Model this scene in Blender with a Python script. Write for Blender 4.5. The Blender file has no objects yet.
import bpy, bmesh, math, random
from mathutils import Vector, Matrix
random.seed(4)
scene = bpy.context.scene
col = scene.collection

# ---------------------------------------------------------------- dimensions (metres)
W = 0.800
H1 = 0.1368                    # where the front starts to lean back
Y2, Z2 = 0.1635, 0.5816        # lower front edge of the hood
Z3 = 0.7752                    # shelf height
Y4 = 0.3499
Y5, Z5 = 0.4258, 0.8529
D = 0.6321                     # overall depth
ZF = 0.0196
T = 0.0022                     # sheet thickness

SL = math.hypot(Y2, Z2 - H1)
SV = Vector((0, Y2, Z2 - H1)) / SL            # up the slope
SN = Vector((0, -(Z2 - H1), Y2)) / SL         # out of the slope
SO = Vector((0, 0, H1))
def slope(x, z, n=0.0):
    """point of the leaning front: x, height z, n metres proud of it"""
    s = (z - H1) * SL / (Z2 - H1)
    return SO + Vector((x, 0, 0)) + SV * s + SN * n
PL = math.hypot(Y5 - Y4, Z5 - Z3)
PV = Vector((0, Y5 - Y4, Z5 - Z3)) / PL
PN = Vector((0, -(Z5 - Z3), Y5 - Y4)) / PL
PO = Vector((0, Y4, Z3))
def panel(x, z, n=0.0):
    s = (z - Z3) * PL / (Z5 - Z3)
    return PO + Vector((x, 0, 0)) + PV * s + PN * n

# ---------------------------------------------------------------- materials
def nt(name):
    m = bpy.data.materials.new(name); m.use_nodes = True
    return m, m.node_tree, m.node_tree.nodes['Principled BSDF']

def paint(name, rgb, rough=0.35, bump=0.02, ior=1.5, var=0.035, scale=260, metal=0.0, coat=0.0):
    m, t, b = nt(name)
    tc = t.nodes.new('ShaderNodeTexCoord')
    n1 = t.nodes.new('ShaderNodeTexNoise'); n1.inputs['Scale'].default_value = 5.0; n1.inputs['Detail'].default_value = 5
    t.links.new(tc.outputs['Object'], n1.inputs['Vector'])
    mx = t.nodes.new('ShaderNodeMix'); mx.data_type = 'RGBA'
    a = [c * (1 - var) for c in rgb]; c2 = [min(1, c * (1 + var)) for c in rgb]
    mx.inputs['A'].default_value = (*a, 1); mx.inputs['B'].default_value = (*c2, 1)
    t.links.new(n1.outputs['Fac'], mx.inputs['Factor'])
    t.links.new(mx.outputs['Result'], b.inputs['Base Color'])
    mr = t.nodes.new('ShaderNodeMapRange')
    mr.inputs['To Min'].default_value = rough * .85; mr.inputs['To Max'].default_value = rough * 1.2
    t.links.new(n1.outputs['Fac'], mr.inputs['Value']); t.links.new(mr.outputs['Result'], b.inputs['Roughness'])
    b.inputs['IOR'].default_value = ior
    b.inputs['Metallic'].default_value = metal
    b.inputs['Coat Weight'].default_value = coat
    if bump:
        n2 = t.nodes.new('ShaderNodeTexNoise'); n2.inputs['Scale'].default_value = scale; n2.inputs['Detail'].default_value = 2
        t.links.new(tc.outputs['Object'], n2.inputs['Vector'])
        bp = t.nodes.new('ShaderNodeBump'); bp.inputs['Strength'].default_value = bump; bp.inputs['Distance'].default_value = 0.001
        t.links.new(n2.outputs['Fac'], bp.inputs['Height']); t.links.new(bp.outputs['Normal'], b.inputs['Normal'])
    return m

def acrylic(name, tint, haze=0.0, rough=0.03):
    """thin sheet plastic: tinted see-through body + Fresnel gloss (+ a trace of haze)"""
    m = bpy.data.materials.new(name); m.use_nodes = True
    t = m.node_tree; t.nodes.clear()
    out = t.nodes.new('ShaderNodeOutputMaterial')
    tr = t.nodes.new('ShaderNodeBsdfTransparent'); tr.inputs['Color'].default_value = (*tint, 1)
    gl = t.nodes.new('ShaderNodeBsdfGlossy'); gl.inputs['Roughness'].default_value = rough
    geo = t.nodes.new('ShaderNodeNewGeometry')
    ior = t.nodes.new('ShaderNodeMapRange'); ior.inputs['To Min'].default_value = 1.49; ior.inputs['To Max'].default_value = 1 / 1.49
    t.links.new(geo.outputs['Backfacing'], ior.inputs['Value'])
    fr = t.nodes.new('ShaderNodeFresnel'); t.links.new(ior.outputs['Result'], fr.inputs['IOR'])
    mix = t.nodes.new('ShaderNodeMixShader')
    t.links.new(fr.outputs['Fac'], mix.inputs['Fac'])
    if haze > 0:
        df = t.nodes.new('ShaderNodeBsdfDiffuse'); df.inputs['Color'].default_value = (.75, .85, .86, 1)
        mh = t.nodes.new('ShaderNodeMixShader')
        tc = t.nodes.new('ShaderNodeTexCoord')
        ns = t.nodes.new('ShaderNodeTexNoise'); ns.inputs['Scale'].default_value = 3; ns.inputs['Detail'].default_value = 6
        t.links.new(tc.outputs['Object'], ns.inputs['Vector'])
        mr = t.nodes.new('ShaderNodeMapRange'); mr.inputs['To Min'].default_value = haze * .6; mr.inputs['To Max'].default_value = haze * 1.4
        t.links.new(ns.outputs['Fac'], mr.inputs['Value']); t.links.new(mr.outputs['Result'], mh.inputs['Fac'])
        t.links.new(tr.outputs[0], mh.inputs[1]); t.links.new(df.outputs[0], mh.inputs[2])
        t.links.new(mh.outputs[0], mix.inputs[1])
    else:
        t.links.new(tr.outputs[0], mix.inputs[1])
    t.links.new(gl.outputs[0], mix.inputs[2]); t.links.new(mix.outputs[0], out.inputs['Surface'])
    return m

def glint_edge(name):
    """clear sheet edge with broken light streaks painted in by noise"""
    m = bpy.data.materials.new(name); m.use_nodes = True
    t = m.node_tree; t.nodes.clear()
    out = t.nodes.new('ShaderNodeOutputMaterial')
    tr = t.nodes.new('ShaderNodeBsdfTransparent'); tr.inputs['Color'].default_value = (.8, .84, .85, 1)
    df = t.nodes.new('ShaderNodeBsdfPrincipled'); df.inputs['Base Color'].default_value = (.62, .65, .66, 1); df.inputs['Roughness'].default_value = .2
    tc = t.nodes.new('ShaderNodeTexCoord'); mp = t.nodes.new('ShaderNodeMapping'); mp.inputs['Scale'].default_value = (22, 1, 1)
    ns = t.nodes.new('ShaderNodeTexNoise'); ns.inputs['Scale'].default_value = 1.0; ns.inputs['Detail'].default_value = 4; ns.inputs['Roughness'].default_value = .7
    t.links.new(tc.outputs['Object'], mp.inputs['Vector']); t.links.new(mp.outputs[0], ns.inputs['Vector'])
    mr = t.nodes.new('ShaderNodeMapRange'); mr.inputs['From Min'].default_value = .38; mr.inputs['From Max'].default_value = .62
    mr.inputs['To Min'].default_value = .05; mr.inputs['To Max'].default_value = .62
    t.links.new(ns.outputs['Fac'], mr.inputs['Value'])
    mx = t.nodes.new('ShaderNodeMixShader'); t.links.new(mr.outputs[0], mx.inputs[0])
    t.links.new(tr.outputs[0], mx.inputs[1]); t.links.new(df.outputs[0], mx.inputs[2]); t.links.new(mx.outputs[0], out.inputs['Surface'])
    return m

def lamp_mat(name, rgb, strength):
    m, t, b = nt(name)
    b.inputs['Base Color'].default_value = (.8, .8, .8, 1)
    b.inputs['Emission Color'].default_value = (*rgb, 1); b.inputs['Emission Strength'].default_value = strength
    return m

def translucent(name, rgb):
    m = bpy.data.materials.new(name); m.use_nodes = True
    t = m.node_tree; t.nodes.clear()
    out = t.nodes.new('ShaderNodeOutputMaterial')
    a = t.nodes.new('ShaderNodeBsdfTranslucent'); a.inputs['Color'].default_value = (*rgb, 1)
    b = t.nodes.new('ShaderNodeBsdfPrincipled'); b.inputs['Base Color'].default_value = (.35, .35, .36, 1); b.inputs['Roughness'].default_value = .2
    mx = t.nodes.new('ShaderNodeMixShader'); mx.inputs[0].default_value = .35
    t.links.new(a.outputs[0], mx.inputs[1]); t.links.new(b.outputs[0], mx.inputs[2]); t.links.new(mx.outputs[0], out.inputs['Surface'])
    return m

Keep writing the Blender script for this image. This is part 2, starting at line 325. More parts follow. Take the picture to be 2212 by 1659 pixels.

### Problem to work on
Retype exactly the lines from the start of the entries through the one with "col = scene.collection"; include both ends.

### Task answer
Model this scene in Blender with a Python script. Write for Blender 4.5. The Blender file has no objects yet.
import bpy, bmesh, math, random
from mathutils import Vector, Matrix
random.seed(4)
scene = bpy.context.scene
col = scene.collection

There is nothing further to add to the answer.